A new database published by Arizona Central that catalogs the salaries of public employees reveals that 199 of the top 200 highest-paid public employees work in higher education.
A database compiled by the Arizona Republic and published by Arizona Central allows Arizonans to look up the salary of any public employee in the state. The database shows 199 of the top 200 public earners in the state work in higher education.
Take, for example, Arizona State University head football coach Michael Graham, who makes $3.2 million each year. And Graham isn’t the only football coach with a multi-million salary that is paid for by taxpayers. University of Arizona head football coach Richard A. Rodriguez pulls in $2.48 million annually.
Men’s basketball coaches Sean E. Miller and Robert Hurley of the University of Arizona and Arizona State University each earn hundreds of thousands of dollars each year. Last year, Miller of the University of Arizona earned slightly over a million dollars.

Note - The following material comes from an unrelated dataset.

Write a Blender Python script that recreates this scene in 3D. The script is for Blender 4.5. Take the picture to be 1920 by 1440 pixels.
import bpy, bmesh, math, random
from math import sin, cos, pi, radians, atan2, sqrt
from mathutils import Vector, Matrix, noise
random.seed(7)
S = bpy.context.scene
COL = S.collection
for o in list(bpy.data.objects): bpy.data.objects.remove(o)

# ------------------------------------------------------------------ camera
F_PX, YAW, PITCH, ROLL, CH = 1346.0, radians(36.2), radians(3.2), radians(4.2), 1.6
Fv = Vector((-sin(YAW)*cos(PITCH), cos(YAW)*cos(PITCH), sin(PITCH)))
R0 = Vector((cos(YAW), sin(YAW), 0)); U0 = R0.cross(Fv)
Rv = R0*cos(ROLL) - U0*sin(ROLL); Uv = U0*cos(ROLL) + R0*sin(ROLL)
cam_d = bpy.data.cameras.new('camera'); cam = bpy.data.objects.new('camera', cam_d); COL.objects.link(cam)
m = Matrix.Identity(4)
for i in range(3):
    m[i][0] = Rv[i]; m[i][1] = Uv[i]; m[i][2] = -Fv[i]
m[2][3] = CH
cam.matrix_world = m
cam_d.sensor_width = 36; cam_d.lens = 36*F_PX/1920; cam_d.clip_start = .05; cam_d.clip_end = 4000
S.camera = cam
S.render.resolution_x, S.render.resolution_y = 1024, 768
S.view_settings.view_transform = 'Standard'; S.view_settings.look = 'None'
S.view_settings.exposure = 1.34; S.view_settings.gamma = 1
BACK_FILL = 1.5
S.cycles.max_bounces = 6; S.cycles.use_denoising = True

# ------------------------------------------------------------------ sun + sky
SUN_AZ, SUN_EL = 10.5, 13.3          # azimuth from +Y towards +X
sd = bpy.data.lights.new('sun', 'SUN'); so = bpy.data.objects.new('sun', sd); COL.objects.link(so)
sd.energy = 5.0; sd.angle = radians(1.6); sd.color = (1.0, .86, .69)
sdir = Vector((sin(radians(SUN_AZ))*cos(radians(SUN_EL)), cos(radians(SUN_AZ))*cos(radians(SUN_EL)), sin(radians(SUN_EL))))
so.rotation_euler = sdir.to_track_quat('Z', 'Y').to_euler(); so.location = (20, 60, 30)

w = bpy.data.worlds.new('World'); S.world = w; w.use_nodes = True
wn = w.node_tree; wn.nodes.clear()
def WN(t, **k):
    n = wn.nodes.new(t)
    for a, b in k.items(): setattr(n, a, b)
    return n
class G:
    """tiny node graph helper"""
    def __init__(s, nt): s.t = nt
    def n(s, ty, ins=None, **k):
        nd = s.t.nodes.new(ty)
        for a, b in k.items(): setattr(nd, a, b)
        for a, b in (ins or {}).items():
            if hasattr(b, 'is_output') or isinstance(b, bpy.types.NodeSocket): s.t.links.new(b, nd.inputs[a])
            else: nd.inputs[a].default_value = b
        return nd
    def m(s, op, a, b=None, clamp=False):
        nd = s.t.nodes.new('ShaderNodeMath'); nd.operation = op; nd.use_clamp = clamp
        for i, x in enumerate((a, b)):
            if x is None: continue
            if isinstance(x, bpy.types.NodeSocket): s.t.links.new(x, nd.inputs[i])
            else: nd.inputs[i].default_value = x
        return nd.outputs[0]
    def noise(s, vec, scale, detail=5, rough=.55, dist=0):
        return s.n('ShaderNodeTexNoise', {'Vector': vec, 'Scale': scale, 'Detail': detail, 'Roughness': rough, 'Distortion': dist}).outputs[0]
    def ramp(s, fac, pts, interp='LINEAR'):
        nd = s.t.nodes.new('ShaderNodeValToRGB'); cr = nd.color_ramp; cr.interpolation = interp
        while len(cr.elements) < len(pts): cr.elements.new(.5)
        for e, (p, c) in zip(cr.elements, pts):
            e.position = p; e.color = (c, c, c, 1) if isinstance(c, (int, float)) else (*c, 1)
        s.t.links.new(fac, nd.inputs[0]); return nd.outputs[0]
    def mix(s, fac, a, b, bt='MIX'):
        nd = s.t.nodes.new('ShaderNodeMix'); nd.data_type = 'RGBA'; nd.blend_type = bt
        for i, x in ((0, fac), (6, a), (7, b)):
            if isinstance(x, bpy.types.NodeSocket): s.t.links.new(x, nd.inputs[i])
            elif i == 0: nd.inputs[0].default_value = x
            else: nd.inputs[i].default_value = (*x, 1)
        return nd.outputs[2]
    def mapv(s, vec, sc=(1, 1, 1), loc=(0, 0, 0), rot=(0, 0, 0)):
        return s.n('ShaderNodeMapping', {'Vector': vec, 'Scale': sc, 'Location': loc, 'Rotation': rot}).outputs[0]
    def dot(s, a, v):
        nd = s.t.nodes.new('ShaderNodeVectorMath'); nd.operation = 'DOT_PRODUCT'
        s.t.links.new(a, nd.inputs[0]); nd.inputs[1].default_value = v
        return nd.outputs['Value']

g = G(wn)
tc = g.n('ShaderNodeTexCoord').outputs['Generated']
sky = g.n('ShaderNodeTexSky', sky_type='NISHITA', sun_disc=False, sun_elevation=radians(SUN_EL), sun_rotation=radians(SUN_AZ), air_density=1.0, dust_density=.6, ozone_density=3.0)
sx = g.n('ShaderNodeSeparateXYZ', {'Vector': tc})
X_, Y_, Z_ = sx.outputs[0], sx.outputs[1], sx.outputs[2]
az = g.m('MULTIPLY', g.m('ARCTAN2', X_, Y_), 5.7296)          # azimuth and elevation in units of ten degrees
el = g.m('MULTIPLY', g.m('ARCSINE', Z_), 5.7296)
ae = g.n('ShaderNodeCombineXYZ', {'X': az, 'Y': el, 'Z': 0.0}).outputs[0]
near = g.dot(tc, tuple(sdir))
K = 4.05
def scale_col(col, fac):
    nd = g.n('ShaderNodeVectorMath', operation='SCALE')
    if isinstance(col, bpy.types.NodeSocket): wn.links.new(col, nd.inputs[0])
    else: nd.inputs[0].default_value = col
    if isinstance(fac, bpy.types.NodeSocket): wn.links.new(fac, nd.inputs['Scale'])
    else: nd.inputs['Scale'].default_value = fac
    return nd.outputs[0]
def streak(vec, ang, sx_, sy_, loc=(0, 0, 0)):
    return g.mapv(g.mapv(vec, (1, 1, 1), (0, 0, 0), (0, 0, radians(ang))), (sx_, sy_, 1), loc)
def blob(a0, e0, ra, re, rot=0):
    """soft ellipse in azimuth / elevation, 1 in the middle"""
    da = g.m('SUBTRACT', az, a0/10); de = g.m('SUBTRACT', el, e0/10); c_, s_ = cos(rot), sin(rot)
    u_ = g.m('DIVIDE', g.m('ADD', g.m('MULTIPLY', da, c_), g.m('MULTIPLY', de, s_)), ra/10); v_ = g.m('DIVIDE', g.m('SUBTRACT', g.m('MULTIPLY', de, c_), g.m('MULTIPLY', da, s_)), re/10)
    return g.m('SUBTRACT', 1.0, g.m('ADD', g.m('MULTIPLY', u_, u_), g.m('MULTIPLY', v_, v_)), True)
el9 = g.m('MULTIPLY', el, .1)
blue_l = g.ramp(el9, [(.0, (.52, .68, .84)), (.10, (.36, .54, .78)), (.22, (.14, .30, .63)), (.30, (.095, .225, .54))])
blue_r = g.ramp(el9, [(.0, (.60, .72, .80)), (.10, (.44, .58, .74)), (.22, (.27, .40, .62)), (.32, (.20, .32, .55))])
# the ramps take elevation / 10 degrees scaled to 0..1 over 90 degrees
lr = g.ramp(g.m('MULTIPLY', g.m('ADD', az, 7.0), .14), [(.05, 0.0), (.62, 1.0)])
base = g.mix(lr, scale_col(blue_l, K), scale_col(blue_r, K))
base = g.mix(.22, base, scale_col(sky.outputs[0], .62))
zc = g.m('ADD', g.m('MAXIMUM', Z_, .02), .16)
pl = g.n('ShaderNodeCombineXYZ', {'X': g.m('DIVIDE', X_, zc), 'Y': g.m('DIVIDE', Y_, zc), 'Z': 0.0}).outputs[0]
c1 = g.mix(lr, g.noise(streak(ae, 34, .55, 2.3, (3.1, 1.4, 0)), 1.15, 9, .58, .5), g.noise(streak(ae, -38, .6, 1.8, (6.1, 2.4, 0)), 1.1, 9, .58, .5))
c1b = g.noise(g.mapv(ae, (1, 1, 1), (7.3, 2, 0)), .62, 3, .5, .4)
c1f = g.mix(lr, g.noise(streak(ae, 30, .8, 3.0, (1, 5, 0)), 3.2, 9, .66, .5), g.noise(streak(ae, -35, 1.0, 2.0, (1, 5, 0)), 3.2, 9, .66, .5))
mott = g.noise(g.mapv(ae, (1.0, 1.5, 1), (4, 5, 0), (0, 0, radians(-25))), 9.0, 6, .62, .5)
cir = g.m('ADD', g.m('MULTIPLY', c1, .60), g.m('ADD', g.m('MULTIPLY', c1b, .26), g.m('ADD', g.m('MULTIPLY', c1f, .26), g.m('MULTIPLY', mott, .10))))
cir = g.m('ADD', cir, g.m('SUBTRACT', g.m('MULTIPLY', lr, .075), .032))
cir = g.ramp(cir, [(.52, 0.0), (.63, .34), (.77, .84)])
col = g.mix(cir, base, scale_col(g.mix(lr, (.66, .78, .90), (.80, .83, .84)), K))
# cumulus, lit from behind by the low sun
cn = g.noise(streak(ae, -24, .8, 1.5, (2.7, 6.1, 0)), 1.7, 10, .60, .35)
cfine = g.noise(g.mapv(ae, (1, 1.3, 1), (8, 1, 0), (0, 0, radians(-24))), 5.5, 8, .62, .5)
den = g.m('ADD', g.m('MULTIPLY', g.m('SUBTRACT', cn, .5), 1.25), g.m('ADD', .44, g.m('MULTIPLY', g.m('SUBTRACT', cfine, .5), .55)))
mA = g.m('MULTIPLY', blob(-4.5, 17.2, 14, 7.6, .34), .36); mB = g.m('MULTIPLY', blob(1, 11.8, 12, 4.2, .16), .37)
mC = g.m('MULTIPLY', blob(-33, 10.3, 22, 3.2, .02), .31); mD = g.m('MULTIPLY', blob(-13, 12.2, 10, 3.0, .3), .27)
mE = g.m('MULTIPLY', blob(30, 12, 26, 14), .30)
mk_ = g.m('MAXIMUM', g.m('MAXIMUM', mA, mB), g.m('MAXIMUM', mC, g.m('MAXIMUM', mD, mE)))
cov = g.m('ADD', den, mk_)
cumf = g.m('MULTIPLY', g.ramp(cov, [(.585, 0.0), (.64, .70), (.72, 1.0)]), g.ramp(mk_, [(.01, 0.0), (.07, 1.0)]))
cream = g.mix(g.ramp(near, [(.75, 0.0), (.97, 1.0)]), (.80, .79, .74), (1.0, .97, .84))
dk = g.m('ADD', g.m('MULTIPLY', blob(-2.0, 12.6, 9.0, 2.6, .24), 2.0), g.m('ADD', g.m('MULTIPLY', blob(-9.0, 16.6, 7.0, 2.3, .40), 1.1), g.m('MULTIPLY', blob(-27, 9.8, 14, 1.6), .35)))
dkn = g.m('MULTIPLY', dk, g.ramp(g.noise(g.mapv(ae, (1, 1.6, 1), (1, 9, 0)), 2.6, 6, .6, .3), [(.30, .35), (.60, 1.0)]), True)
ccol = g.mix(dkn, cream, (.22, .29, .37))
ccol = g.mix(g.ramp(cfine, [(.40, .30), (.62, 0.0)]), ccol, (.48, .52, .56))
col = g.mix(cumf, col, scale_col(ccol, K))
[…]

The rest of the top 20 earners in public positions are mostly college administrators. Robert Robbins, the president of the University of Arizona, for example, earns $800,000 each year. Michael Crow, the president of Arizona State University, earns $600,000 each year.
The database, which was highlighted this week by The College Fix, was compiled based on almost two dozen public records requests by the Arizona Republic newspaper.
Breitbart News reported last week that public educators in the state of Virginia vastly out-earned their peers in other sectors of public work. Laura Osberger, a spokeswoman for the State Council of Higher Education for Virginia, defended the exorbitant salaries for college officials.
“College presidents manage multi-million and sometimes billion-dollar enterprises that affect the lives of thousands of people. Thus, college and university compensation is a factor of a competitive market and complex work. In Virginia, the Boards of Visitors of our public higher education institutions negotiate the compensation packages of presidents,” Osberger argued.